*Objective*
From the first line of the listing below to the line with "SC.camera = cam", print each line exactly, and nothing more. Leave out the pictures.

[Start of Recorded data]

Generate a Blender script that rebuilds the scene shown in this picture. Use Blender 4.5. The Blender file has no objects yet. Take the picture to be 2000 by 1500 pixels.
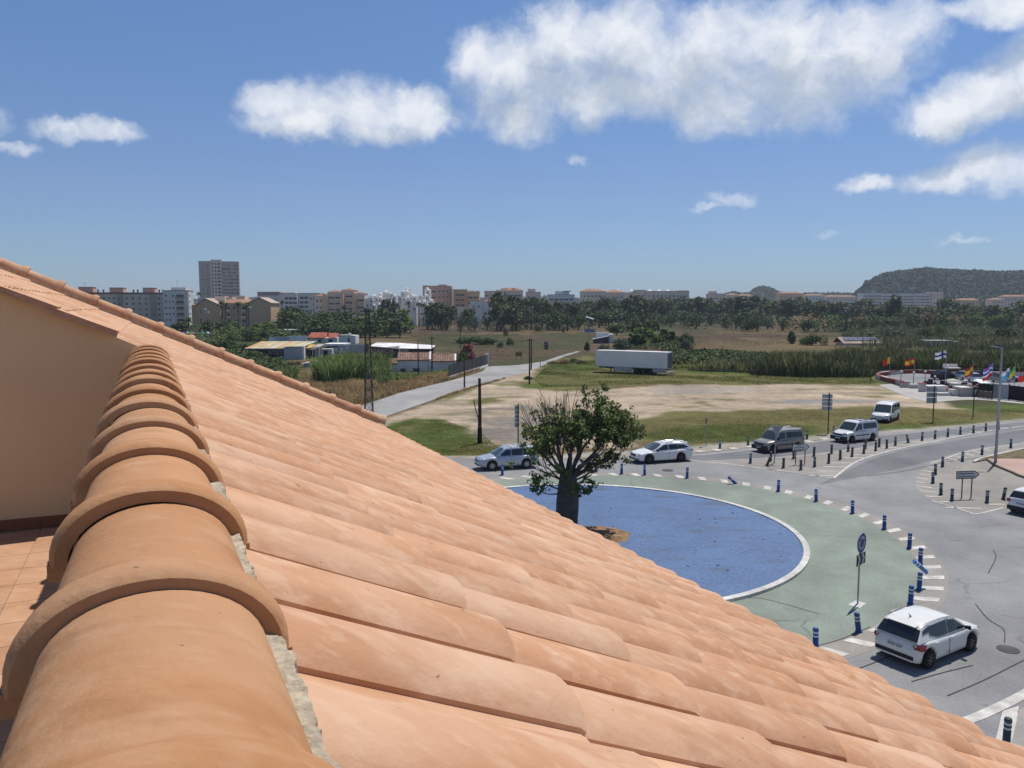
import bpy, math, random
import numpy as np
from mathutils import Vector, Matrix, noise as mnoise

random.seed(11)
RNG = np.random.default_rng(5)
SC = bpy.context.scene
COL = SC.collection
R = math.radians

# ------------------------------------------------------------------ camera
F_PX, CAM_H = 1560.0, 11.8            # focal length in photo pixels, eye height in metres
PITCH = math.atan(150 / F_PX)
cam_data = bpy.data.cameras.new('camera')
cam_data.sensor_width = 36.0
cam_data.lens = F_PX / 2000 * 36
cam_data.clip_start = 0.05
cam_data.clip_end = 20000
cam = bpy.data.objects.new('camera', cam_data)
cam.location = (0, 0, CAM_H)
cam.rotation_euler = (math.pi / 2 - PITCH, 0, 0)
COL.objects.link(cam)
SC.camera = cam

# ------------------------------------------------------------------ sun, sky, exposure
SUN_EL, SUN_AZ = R(66), R(38)
SUN_DIR = Vector((math.cos(SUN_EL) * math.sin(SUN_AZ), math.cos(SUN_EL) * math.cos(SUN_AZ), math.sin(SUN_EL)))
sun_data = bpy.data.lights.new('sun', 'SUN')
sun_data.energy = 4.0
sun_data.angle = R(0.55)
sun_data.color = (1.0, 0.955, 0.89)
sun = bpy.data.objects.new('sun', sun_data)
sun.rotation_euler = (-SUN_DIR).to_track_quat('-Z', 'Y').to_euler()
sun.location = (40, 60, 120)
COL.objects.link(sun)

SC.view_settings.view_transform = 'Standard'
SC.view_settings.look = 'None'
SC.view_settings.gamma = 1.0
SC.view_settings.exposure = 0.14
SC.view_settings.use_curve_mapping = False
SC.render.engine = 'CYCLES'
SC.cycles.use_denoising = True
SC.cycles.max_bounces = 6
SC.cycles.diffuse_bounces = 3
SC.cycles.glossy_bounces = 3
SC.cycles.transparent_max_bounces = 6
SC.cycles.volume_bounces = 0
SC.cycles.sample_clamp_indirect = 6.0


def ray_dir(px, py):
 x = (px - 1000) / F_PX
 y = (750 - py) / F_PX
 return Vector((x, math.cos(PITCH) + y * math.sin(PITCH), -math.sin(PITCH) + y * math.cos(PITCH)))


def G(px, py, z=0.0):
 """the ground point seen at a pixel of the photograph"""
 d = ray_dir(px, py)
 t = (z - CAM_H) / d.z
 return Vector((d.x * t, d.y * t, z))


def AT(px, py, Y):
 """the point seen at a pixel, Y metres ahead"""
 d = ray_dir(px, py)
 t = Y / d.y
 return Vector((d.x * t, Y, CAM_H + d.z * t))


def build_world():
 w = bpy.data.worlds.new('World')
 SC.world = w
 w.use_nodes = True
 w.cycles.sampling_method = 'MANUAL'
 w.cycles.sample_map_resolution = 1024
 nt = w.node_tree
 nt.nodes.clear()
 N, L = nt.nodes.new, nt.links.new
 out = N('ShaderNodeOutputWorld')
 bg = N('ShaderNodeBackground')
 bg.inputs['Strength'].default_value = 0.077
 sky = N('ShaderNodeTexSky')
 sky.sky_type = 'NISHITA'
 sky.sun_disc = False
 sky.sun_elevation = SUN_EL
 sky.sun_rotation = SUN_AZ
 sky.altitude = 0
 sky.air_density = 1.0
 sky.dust_density = 0.15
 sky.ozone_density = 4.0
 # cumulus clouds, laid out in azimuth / elevation of the place
 g = bpy.data.node_groups.new('cloud_cover', 'ShaderNodeTree')
 g.interface.new_socket('Dir', in_out='INPUT', socket_type='NodeSocketVector')
 g.interface.new_socket('Cover', in_out='OUTPUT', socket_type='NodeSocketFloat')
 n, l = g.nodes.new, g.links.new
 gi, go = n('NodeGroupInput'), n('NodeGroupOutput')

 def m(op, a, b=None, c=None):
  k = n('ShaderNodeMath')
  k.operation = op
  for i, v in enumerate((a, b, c)):
   if v is None:
    continue
   if isinstance(v, (int, float)):
    k.inputs[i].default_value = v
   else:
    l(v, k.inputs[i])
  return k.outputs[0]
 sep = n('ShaderNodeSeparateXYZ')
 l(gi.outputs[0], sep.inputs[0])
 az = m('ARCTAN2', sep.outputs[0], sep.outputs[1])
 el = m('ARCSINE', sep.outputs[2])
 comb = n('ShaderNodeCombineXYZ')
 l(az, comb.inputs[0])
 l(el, comb.inputs[1])
 # ragged warp of the outlines
 wn = n('ShaderNodeTexNoise')
 wn.inputs['Scale'].default_value = 14
 wn.inputs['Detail'].default_value = 8
 wn.inputs['Roughness'].default_value = 0.66
 l(comb.outputs[0], wn.inputs['Vector'])
 sub = n('ShaderNodeVectorMath')
 sub.operation = 'SUBTRACT'
 l(wn.outputs['Color'], sub.inputs[0])
 sub.inputs[1].default_value = (0.5, 0.5, 0.5)
 sc = n('ShaderNodeVectorMath')
 sc.operation = 'MULTIPLY_ADD'
 l(sub.outputs[0], sc.inputs[0])
 sc.inputs[1].default_value = (0.075, 0.058, 0)
 l(comb.outputs[0], sc.inputs[2])
 P = sc.outputs[0]
 blobs = [(1010, 150, 130, 95), (1110, 95, 120, 90), (1240, 75, 120, 85), (1400, 110, 150, 95), (1530, 120, 150, 110),
             (1660, 110, 130, 100), (1750, 60, 80, 60), (1020, 230, 75, 55), (1400, 215, 100, 55), (1560, 200, 110, 60), (1200, 185, 190, 55), (930, 120, 60, 60),
             (545, 195, 70, 42), (690, 210, 150, 55), (810, 215, 90, 55), (590, 240, 120, 30), (740, 250, 100, 28),
             (120, 255, 60, 24, 0.25), (200, 252, 75, 26, 0.2), (25, 285, 55, 18, 0.55),
             (1850, 225, 90, 38), (1930, 185, 95, 48), (2010, 150, 90, 70),
             (1850, 345, 90, 25), (1950, 325, 90, 40), (2040, 320, 90, 45), (1700, 352, 55, 22, 0.35),
             (1435, 390, 70, 18, 0.4), (1380, 408, 45, 10, 0.6), (1900, 20, 80, 22, 0.3), (1975, 5, 80, 38), (1130, 310, 40, 12, 0.75), (1612, 462, 40, 10, 0.85), (1880, 460, 60, 10, 0.85), (600, -8, 90, 14, 0.6),
             (2250, 120, 190, 90), (2500, 260, 230, 60), (-330, 190, 210, 55), (-700, 320, 160, 36), (2900, 60, 240, 120), (640, -190, 240, 60), (1500, -260, 300, 80)]
 far = None
 for (px, py, rx, ry, *thin) in blobs:
  d = ray_dir(px, py).normalized()
  a0, e0 = math.atan2(d.x, d.y), math.asin(d.z)
  k = math.cos(e0) * 1.04
  s = n('ShaderNodeVectorMath')
  s.operation = 'SUBTRACT'
  l(P, s.inputs[0])
  s.inputs[1].default_value = (a0, e0, 0)
  q = n('ShaderNodeVectorMath')
  q.operation = 'MULTIPLY'
  l(s.outputs[0], q.inputs[0])
  sq = math.cos(a0 * 0.5)
  q.inputs[1].default_value = (F_PX / rx * k, F_PX / ry, 0)
  dd = n('ShaderNodeVectorMath')
  dd.operation = 'DOT_PRODUCT'
  l(q.outputs[0], dd.inputs[0])
  l(q.outputs[0], dd.inputs[1])
  v = dd.outputs['Value']
  if thin:
   v = m('ADD', v, thin[0])
  if far is None:
   far = v
  else:
   k2 = n('ShaderNodeMath')
   k2.operation = 'SMOOTH_MIN'
   l(far, k2.inputs[0])
   l(v, k2.inputs[1])
   k2.inputs[2].default_value = 0.35
   far = k2.outputs[0]
 fb = n('ShaderNodeTexNoise')
 fb.inputs['Scale'].default_value = 17
 fb.inputs['Detail'].default_value = 8
 fb.inputs['Roughness'].default_value = 0.6
 l(P, fb.inputs['Vector'])
 core = m('SUBTRACT', 1.0, m('MINIMUM', far, 2.5))
 tot = m('ADD', core, m('MULTIPLY', m('SUBTRACT', fb.outputs['Fac'], 0.5), 2.3))
 l(tot, go.inputs[0])

 tc = N('ShaderNodeTexCoord')
 c1 = N('ShaderNodeGroup')
 c1.node_tree = g
 L(tc.outputs['Generated'], c1.inputs[0])
 off = N('ShaderNodeVectorMath')
 off.operation = 'ADD'
 L(tc.outputs['Generated'], off.inputs[0])
 off.inputs[1].default_value = (0.012, 0.0, 0.042)
 c2 = N('ShaderNodeGroup')
 c2.node_tree = g
 L(off.outputs[0], c2.inputs[0])
 ss = N('ShaderNodeMapRange')
 ss.interpolation_type = 'SMOOTHSTEP'
 ss.inputs['From Min'].default_value = -0.36
 ss.inputs['From Max'].default_value = 1.35
 L(c1.outputs[0], ss.inputs['Value'])
 sh = N('ShaderNodeMapRange')
 sh.interpolation_type = 'SMOOTHSTEP'
 sh.inputs['From Min'].default_value = 0.1
 sh.inputs['From Max'].default_value = 1.2
 L(c2.outputs[0], sh.inputs['Value'])
 cc = N('ShaderNodeMix')
 cc.data_type = 'RGBA'
 L(sh.outputs[0], cc.inputs['Factor'])
 cc.inputs['A'].default_value = (10.6, 10.9, 11.4, 1)
 cc.inputs['B'].default_value = (6.0, 6.8, 7.9, 1)
 fac = N('ShaderNodeMath')
 fac.operation = 'MULTIPLY'
 L(ss.outputs[0], fac.inputs[0])
 fac.inputs[1].default_value = 0.97
 # the sky's own colour, a little deeper than the model gives it
 tint = N('ShaderNodeMix')
 tint.data_type = 'RGBA'
 tint.blend_type = 'MULTIPLY'
 tint.inputs['Factor'].default_value = 1.0
 L(sky.outputs[0], tint.inputs['A'])
 sepz = N('ShaderNodeSeparateXYZ')
 L(tc.outputs['Generated'], sepz.inputs[0])
 ramp = N('ShaderNodeValToRGB')
 e = ramp.color_ramp.elements
 e[0].position, e[0].color = 0.0, (0.58, 0.74, 1.06, 1)
 e[1].position, e[1].color = 0.33, (0.88, 1.02, 1.20, 1)
 for pos, c in ((0.05, (0.66, 0.80, 1.06, 1)), (0.13, (0.82, 0.86, 1.06, 1)), (0.7, (0.9, 1.0, 1.14, 1))):
  k = e.new(pos)
  k.color = c
 L(sepz.outputs[2], ramp.inputs[0])
 L(ramp.outputs[0], tint.inputs['B'])
 mx = N('ShaderNodeMix')
 mx.data_type = 'RGBA'
 L(fac.outputs[0], mx.inputs['Factor'])
 L(tint.outputs['Result'], mx.inputs['A'])
 L(cc.outputs['Result'], mx.inputs['B'])
 L(mx.outputs['Result'], bg.inputs['Color'])
 L(bg.outputs[0], out.inputs['Surface'])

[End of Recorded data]

*Task response*
Generate a Blender script that rebuilds the scene shown in this picture. Use Blender 4.5. The Blender file has no objects yet. Take the picture to be 2000 by 1500 pixels.
import bpy, math, random
import numpy as np
from mathutils import Vector, Matrix, noise as mnoise

random.seed(11)
RNG = np.random.default_rng(5)
SC = bpy.context.scene
COL = SC.collection
R = math.radians

# ------------------------------------------------------------------ camera
F_PX, CAM_H = 1560.0, 11.8            # focal length in photo pixels, eye height in metres
PITCH = math.atan(150 / F_PX)
cam_data = bpy.data.cameras.new('camera')
cam_data.sensor_width = 36.0
cam_data.lens = F_PX / 2000 * 36
cam_data.clip_start = 0.05
cam_data.clip_end = 20000
cam = bpy.data.objects.new('camera', cam_data)
cam.location = (0, 0, CAM_H)
cam.rotation_euler = (math.pi / 2 - PITCH, 0, 0)
COL.objects.link(cam)
SC.camera = cam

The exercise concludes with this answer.